> Objective: Your task is to repeat all of the data exactly while excluding the pictures.

begin

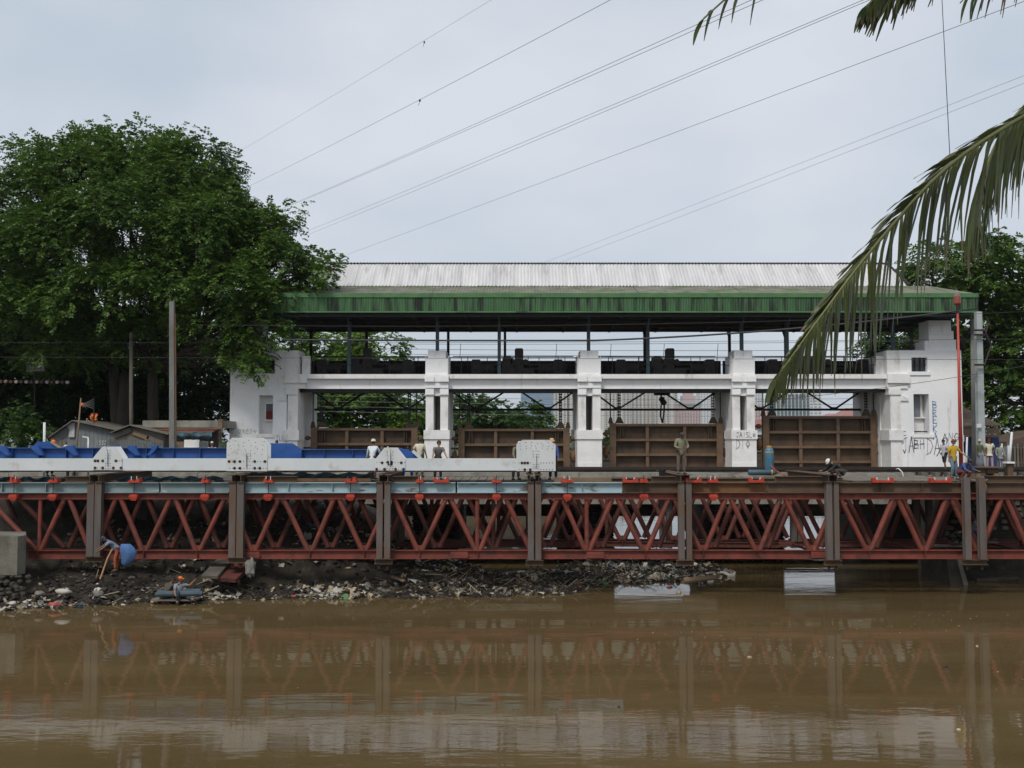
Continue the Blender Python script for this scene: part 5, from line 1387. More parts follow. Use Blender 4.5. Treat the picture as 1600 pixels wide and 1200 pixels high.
for i in range(21):
    for j in range(5):
        q = at(266 + 65 * i / 20, 676 + 10 * j / 4 + 1.5 * math.sin(i * .9 + j), 52.6 - .25 * math.sin(PI * j / 4) + .08 * math.sin(i * 1.7)); vs.append(q)
        if i and j: fs.append(((i - 1) * 5 + j - 1, (i - 1) * 5 + j, i * 5 + j, i * 5 + j - 1))
o.add(vs, fs); tag(o.build('tarpaulin', m_tarp, smooth=True), 'blue green tarpaulin slung as an awning under the flat stall roof', 'tarpaulin')
an = thing('tv_antenna', 'thin fan shaped antenna with an orange hub on a mast above the gable shed', 'antenna', at(147, 664, 55))
o = MB(); o.tube([at(147, 672, 55), at(146.5, 621, 55)], .03, 6); o.build('mast', m_iron, an)
o = MB(); o.tube([at(128, 634, 55), at(131, 631, 55)], .12, 6); o.build('hub', M('orange_plastic', (.5, .13, .06), (.58, .18, .09), 3, .5), an)
for k in range(5):
    o = MB(); o.tube([at(131, 630.5 + k * .8, 55), at(146.5, 624 + 3.6 * k, 55)], .014, 4); o.build('element', m_sheetgrey, an)
m_oran = M('orange_cloth', (.55, .14, .035), (.65, .2, .06), 3, .8)
o = MB(); vs, fs = [], []
for i in range(6):
    for j in range(7):
        vs.append(at(141 + 11 * i / 5 + 1.2 * math.sin(j * 2.1), 646 + 15 * j / 6, 56 + .1 * math.sin(i * 2 + j)))
        if i and j: fs.append(((i - 1) * 7 + j - 1, (i - 1) * 7 + j, i * 7 + j, i * 7 + j - 1))
o.add(vs, fs); tag(o.build('orange_cloth', m_oran), 'orange cloth hanging behind the roof of the gable shed', 'cloth')
o = MB(); o.box(X(130, 120), X(166, 120), 120, 124, -.1, Z(625, 120)); tag(o.build('pale_house', m_white), 'pale wall of a house glimpsed between the dark trunks behind the sheds', 'house')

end

> Output of the task:
Continue the Blender Python script for this scene: part 5, from line 1387. More parts follow. Use Blender 4.5. Treat the picture as 1600 pixels wide and 1200 pixels high.
for i in range(21):
    for j in range(5):
        q = at(266 + 65 * i / 20, 676 + 10 * j / 4 + 1.5 * math.sin(i * .9 + j), 52.6 - .25 * math.sin(PI * j / 4) + .08 * math.sin(i * 1.7)); vs.append(q)
        if i and j: fs.append(((i - 1) * 5 + j - 1, (i - 1) * 5 + j, i * 5 + j, i * 5 + j - 1))
o.add(vs, fs); tag(o.build('tarpaulin', m_tarp, smooth=True), 'blue green tarpaulin slung as an awning under the flat stall roof', 'tarpaulin')
an = thing('tv_antenna', 'thin fan shaped antenna with an orange hub on a mast above the gable shed', 'antenna', at(147, 664, 55))
o = MB(); o.tube([at(147, 672, 55), at(146.5, 621, 55)], .03, 6); o.build('mast', m_iron, an)
o = MB(); o.tube([at(128, 634, 55), at(131, 631, 55)], .12, 6); o.build('hub', M('orange_plastic', (.5, .13, .06), (.58, .18, .09), 3, .5), an)
for k in range(5):
    o = MB(); o.tube([at(131, 630.5 + k * .8, 55), at(146.5, 624 + 3.6 * k, 55)], .014, 4); o.build('element', m_sheetgrey, an)
m_oran = M('orange_cloth', (.55, .14, .035), (.65, .2, .06), 3, .8)
o = MB(); vs, fs = [], []
for i in range(6):
    for j in range(7):
        vs.append(at(141 + 11 * i / 5 + 1.2 * math.sin(j * 2.1), 646 + 15 * j / 6, 56 + .1 * math.sin(i * 2 + j)))
        if i and j: fs.append(((i - 1) * 7 + j - 1, (i - 1) * 7 + j, i * 7 + j, i * 7 + j - 1))
o.add(vs, fs); tag(o.build('orange_cloth', m_oran), 'orange cloth hanging behind the roof of the gable shed', 'cloth')
o = MB(); o.box(X(130, 120), X(166, 120), 120, 124, -.1, Z(625, 120)); tag(o.build('pale_house', m_white), 'pale wall of a house glimpsed between the dark trunks behind the sheds', 'house')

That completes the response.